È ora, finalmente, che su questi punti si trovi un’intesa, tutti, ammettendo che questo è ciò che ci dice la storia d’Italia di cui quelle che ricordiamo sono pagine tra le più importanti e splendide.
Solo pregiudizi e posizioni preconcette ci separano da questo obiettivo. Cogliamo l’occasione del 70° per rimuoverli, isolando il revisionismo di maniera e le inutili e dannose speculazioni.
Solo così, approfittando dell’occasione del 70°, potremo evitarci eterne divisioni e contrasti. Che questo Paese abbia finalmente una storia almeno collettiva, in cui gran parte dei cittadini e tutte le istituzioni si riconoscano, sulla quale si costruiscano, come De Luna ritiene necessario, festività, monumenti e insegnamenti nelle scuole, è interesse di tutti. Spero che la celebrazione del 70° Anniversario possa servire non solo ad impedire l’oblio e sostenere la memoria, ma anche e soprattutto a rappresentare una svolta verso ciò che deve essere un Paese civile, orgoglioso della sua storia e delle sue vicende migliori, che ad alcuni possono anche non piacere ma sono ormai appartenenti alla collettività.

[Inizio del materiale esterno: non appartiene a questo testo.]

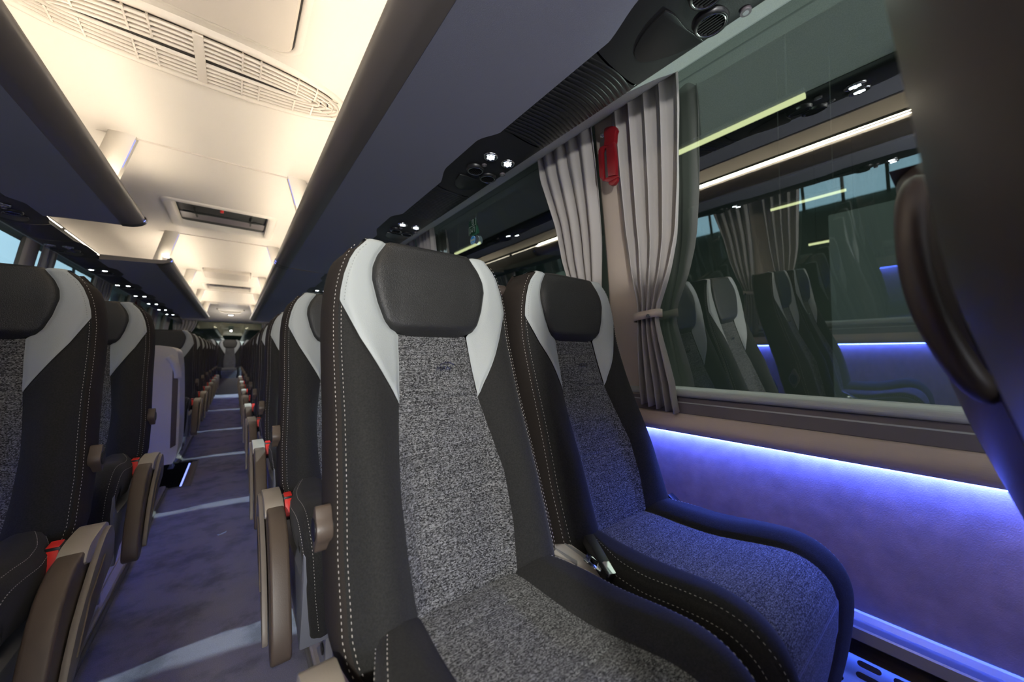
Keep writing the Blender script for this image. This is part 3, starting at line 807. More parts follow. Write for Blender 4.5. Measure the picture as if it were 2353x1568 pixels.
# hatches
for i, (x0, x1, ya, yb) in enumerate(hatches):
    root = empty('roof_hatch', ((x0+x1)/2, (ya+yb)/2, .98))
    w, d = (x1-x0)/2, (yb-ya)/2
    mb = MB()
    def rr(w, d, r, z, n=5):
        out = []
        for cx_, cy_, a0 in ((w-r, d-r, 0), (-w+r, d-r, 90), (-w+r, -d+r, 180), (w-r, -d+r, 270)):
            for k in range(n+1): a = math.radians(a0+90*k/n); out.append((cx_+r*math.cos(a), cy_+r*math.sin(a), z))
        out.append(out[0]); return out
    mb.grid([rr(w+.055, d+.055, .05, 0), rr(w+.05, d+.05, .05, -.008), rr(w+.038, d+.038, .045, -.011), rr(w+.010, d+.010, .035, -.007), rr(w, d, .03, .002), rr(w-.003, d-.003, .03, .04)])
    mb.build('frame', M['ceiling'], root)
    mb = MB(); mb.box((-w, -d, .038), (w, d, .048)); mb.build('lid', M['hall_dark'], root)
    mb = MB(); mb.tube([(-w+.03, -.02, .022), (w-.03, -.02, .022)], .007, 8)
    for sx in (-1, 1):
        mb.tube([(sx*w*.62-.05, .0, .03), (sx*w*.62, -.03, .014), (sx*w*.62+.05, .02, .03)], .005, 8); mb.tube([(sx*w*.62, -.10, .03), (sx*w*.62, .1, .03)], .006, 8)
    mb.build('opening_gear', M['hall_dark'], root)
    mb = MB(); mb.box((-w+.01, .03, .030), (w-.01, .17, .036)); mb.build('glazing_strip', M['dark_ledge'], root)
    if i == 0:
        mb = MB(); mb.tube([(-.01, -d+.085, .036), (-.01, -d+.085, .004)], .010, 12); tag(mb.build('release_knob', M['red'], root), 'red release knob')
    tag(root, 'near roof hatch with dark lid, opening gear and small red knob' if i == 0 else 'far roof hatch, narrow dark opening in the ceiling beyond the closed hatch panel', 'hatch')

# closed hatch panel in between and the big panel at the top of the picture
def ceil_panel(name, x0, x1, ya, yb, label, drop=.02, r=.04):
    root = empty(name, ((x0+x1)/2, (ya+yb)/2, .98)); w, d = (x1-x0)/2, (yb-ya)/2
    def rr(w, d, r, z, n=5):
        out = []
        for cx_, cy_, a0 in ((w-r, d-r, 0), (-w+r, d-r, 90), (-w+r, -d+r, 180), (w-r, -d+r, 270)):
            for k in range(n+1): a = math.radians(a0+90*k/n); out.append((cx_+r*math.cos(a), cy_+r*math.sin(a), z))
        out.append(out[0]); return out
    mb = MB(); mb.grid([rr(w+.03, d+.03, r+.02, 0), rr(w+.022, d+.022, r+.02, -.008), rr(w+.008, d+.008, r, -.004), rr(w+.006, d+.006, r, -.001)])
    mb.build('surround', M['ceiling'], root)
    mb = MB(); mb.grid([rr(w, d, r, -.001), rr(w, d, r, -drop+.004), rr(w-.006, d-.006, r-.004, -drop)]); 
    mb.face([mb.vert(p) for p in rr(w-.006, d-.006, r-.004, -drop)[:-1]][::-1], None, False)
    mb.build('cover', M['ceil_panel'], root)
    mb = MB(); mb.grid([rr(w+.0065, d+.0065, r, -.003), rr(w-.002, d-.002, r, -.003)]); mb.build('gap', M['slot'], root)
    tag(root, label, 'panel'); return root
ceil_panel('ceiling_cover', -.34, .122, .45, 1.325, 'large tan rounded ceiling cover at the top, in front of the oval grille')
o = ceil_panel('ceiling_cover', -.30, .13, 5.27, 5.72, 'closed pale roof cover between the two roof hatches', drop=.045)

# ---- oval air grille
root = empty('air_grille', (-.11, 1.53, .98)); tag(root, 'long oval cream air return grille across the ceiling', 'vent')
def lens(a, b, z, n=72, p=2.3):
    out = []
    for k in range(n+1):
        t = 2*math.pi*k/n; c, s_ = math.cos(t), math.sin(t)
        out.append((a*math.copysign(abs(c)**(2/p), c), b*math.copysign(abs(s_)**(2/p), s_), z))
    return out
mb = MB(); mb.grid([lens(.462, .150, 0), lens(.456, .144, -.012), lens(.445, .134, -.014), lens(.432, .122, -.006), lens(.430, .120, -.001)]); mb.build('rim', M['grille'], root)
mb = MB(); pts = lens(.431, .121, -.0012)[:-1]; mb.face([mb.vert(p) for p in pts][::-1], None, False); mb.build('recess', M['grille_back'], root)
mb = MB(); pts = lens(.30, .0125, -.004, p=2.)[:-1]; mb.face([mb.vert(p) for p in pts][::-1], None, False); mb.build('slot', M['slot'], root)
for i, (a, b) in enumerate(((.415, .104), (.395, .083), (.372, .062), (.348, .041), (.318, .019))):
    wd = .0032 if i < 4 else .0055
    mb = MB(); mb.grid([lens(a+wd, b+wd, -.001), lens(a+wd, b+wd, -.012), lens(a-wd*.3, b-wd*.3, -.013), lens(a-wd, b-wd, -.002)]); mb.build('slat', M['grille'], root)
    # flat dark ring beside the slat, its shadow put into the colour
    mb2 = MB(); mb2.grid([lens(a+wd+.006, b+wd+.006, -.0018), lens(a+wd+.001, b+wd+.001, -.0018)]); mb2.build('gap', M['slot'], root)
for x in (-.33, -.27, -.16, -.11, .11, .16, .27, .33):
    for s_ in (-1, 1):
        b1 = .121*(1-abs(x/.431)**2.3)**(1/2.3)-.002; b0 = .02
        if b1 > b0: mb = MB(); mb.box((x-.0025, min(s_*b0, s_*b1), -.0125), (x+.0025, max(s_*b0, s_*b1), -.002)); mb.build('rib', M['grille'], root)
for sx in (-1, 1):
    for a in (-40, 0, 40):
        c, s_ = math.cos(math.radians(a)), math.sin(math.radians(a)); mb = MB(); mb.tube([(sx*(.32+.02*c), .02*s_*2, -.008), (sx*(.345+.078*c), .075*s_, -.008)], .0028, 6); mb.build('rib', M['grille'], root)
mb = MB(); mb.box((-.013, -.12, -.0135), (.013, .12, -.002)); mb.build('centre_bar', M['grille'], root, bevel=.002)

# ------------------------------------------------------------------ luggage racks
LT, LB = .724, .68
def rack(s, ya, yb, label):
    S = side(s); base = empty('luggage_rack', (S(.45), ya, .66))
    loc = lambda x, y, z: (S(x)-S(.45), y-ya, z-.66)
    mb = MB(); lp = smooth_line([(.246, .732), (.236, .730), (.2305, .723), (.236, .709), (.254, .694), (.280, .683), (.302, LB), (.320, LB-.001)], 3)
    G = [[loc(x, y, z) for x, z in lp] for y in lin(ya, yb, .4)]
    mb.grid(G, flip=(s < 0))
    G = [[loc(x, y, z) for x, z in ((.246, .732), (.250, .731), (.256, .712))] for y in (ya, yb)]
    mb.grid(G, flip=(s > 0))
    mb.build('lip', M['lip'], base)
    mb = MB(); G = [[loc(x, y, z) for x, z in smooth_line([(.318, LB), (.36, LB-.001), (.5, .672), (.612, .662)], 2)] for y in lin(ya, yb, .5)]
    mb.grid(G, flip=(s < 0))
    G = [[loc(x, y, z) for x, z in ((.256, .712), (.32, .70), (.5, .69), (.775, .69))] for y in (ya, yb)]
    mb.grid(G, flip=(s > 0)); mb.build('shelf', M['rack'], base)
    for y in (ya, yb):
        mb = MB(); q = [loc(x, y, z) for x, z in [(.246, .732), (.236, .730), (.2305, .723), (.236, .709), (.254, .694), (.280, .683), (.302, LB), (.5, .672), (.60, .664), (.60, .70), (.35, .705), (.262, .712), (.252, .728)]]
        mb.face([mb.vert(p) for p in q], None, False)
        mb.build('end_cover', M['lip'], base)
    # black end caps with their blue marker lamp, at each lip joint
    for y in [v for v in (ya, yb) if 0 < v < 8.9]:
        mb = MB(); dy = .045 if y == ya else -.045
        cp = [(x-.004 if x < .3 else x, z-(.005 if z < .715 else 0)) for x, z in lp]
        G = [[loc(x, yy, z) for x, z in cp] for yy in sorted((y, y+dy))]
        mb.grid(G, flip=(s < 0)); 
        cap = mb.build('end_cap', M['black_plastic'], base)
        mb = MB(); a = loc(.2365, y+dy*.5, .7135); mb.box((a[0]-.0065, a[1]-.007, a[2]-.007), (a[0]+.0065, a[1]+.007, a[2]+.004)); mb.build('marker_lamp', M['violet'], cap)
    # warm strip light along the inside of the lip
    for xa, za in ((.253, .744), (.286, .760)):
        mb = MB(); a = loc(xa, ya+.04, za); b = loc(xa+.0055, yb-.04, za+.003)
        mb.box(tuple(min(p, q) for p, q in zip(a, b)), tuple(max(p, q) for p, q in zip(a, b))); mb.build('strip_light', M['warm'], base)
    mb = MB()
    for xa, za in ((.760, .838),):
        a = loc(xa, ya+.02, za); b = loc(xa+.005, yb-.02+(.98 if s < 0 and yb < 3 else 0), za+.004)
        mb.box(tuple(min(p, q) for p, q in zip(a, b)), tuple(max(p, q) for p, q in zip(a, b)))
    mb.build('rear_light_line', M['warm_vis'], base)
    mb = MB(); a = loc(.2575, ya+.05, .702); b = loc(.292, yb-.05, .743)
    mb.box(tuple(min(p, q) for p, q in zip(a, b)), tuple(max(p, q) for p, q in zip(a, b))); mb.build('light_housing', M['white_plastic'], base)
    tag(base, label, 'luggage rack', 'overhead luggage racks'); return base
rack(1, Y0, 3.27, 'near right overhead luggage rack with dark slate underside and taupe lip')
rack(1, 3.29, 9.0, 'far right overhead luggage rack, beyond the joint with the small blue lamp')
rack(-1, Y0, 2.72, 'near left overhead luggage rack at the upper left, ending at the gap over the stairs')
rack(-1, 3.72, 9.0, 'far left overhead luggage rack, beginning behind the gap over the stairs')

# ------------------------------------------------------------------ rack brackets
def bracket():
    root = empty('rack_bracket', (0, 0, 0)); mb = MB(); G = []
    for t in lin(0, 1, .1):
        z = .98-.28*t; x = .29+.075*t; w = .042*(1-.05*t); y = 0
        G.append([(x, y-.022, z), (x+.02, y-.034, z), (x+w*2, y-.03, z), (x+w*2, y+.03, z), (x+.02, y+.034, z), (x, y+.022, z), (x, y-.022, z)])
    mb.grid(G); mb.build('post', M['ceiling'], root)
    mb = MB(); G = []
    for t in lin(.06, .55, .08):
        z = .98-.28*t; x = .29+.075*t
        G.append([(x-.0025, -.024, z), (x-.0025, -.018, z)])
    mb.grid(G); mb.build('light_line', M['violet'], root); return root
pb = bracket(); index_children(); first = True
WH = ['nearest', 'second', 'third', 'fourth', 'fifth', 'sixth']
for i, y in enumerate((2.30, 3.90, 5.53, 7.10, 8.7)):
    for s in (-1, 1):
        o = pb if first else copy_tree(pb); first = False
        o.location = (CX, y, 0); o.scale.x = s
        tag(o, f'{WH[i]} cream bracket joining the ceiling to the {"right" if s > 0 else "left"} luggage rack', 'bracket', 'rack brackets along the ceiling')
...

Una collettività che anche su questo, come sul Risorgimento, come sui nostri grandi poeti, i nostri pittori, i nostri musicisti, fondi la sua identità, percepibile e riconoscibile anche per i nostri giovani, fino al punto di recarne vanto anche quando vanno all’estero, spero sempre più spesso non a cercare lavoro ma ad approfondire esperienze, a crescere nel pluralismo delle idee, in un mondo senza più confini, nel quale fratellanza e solidarietà siano finalmente la base del vivere e il fondamento della pace.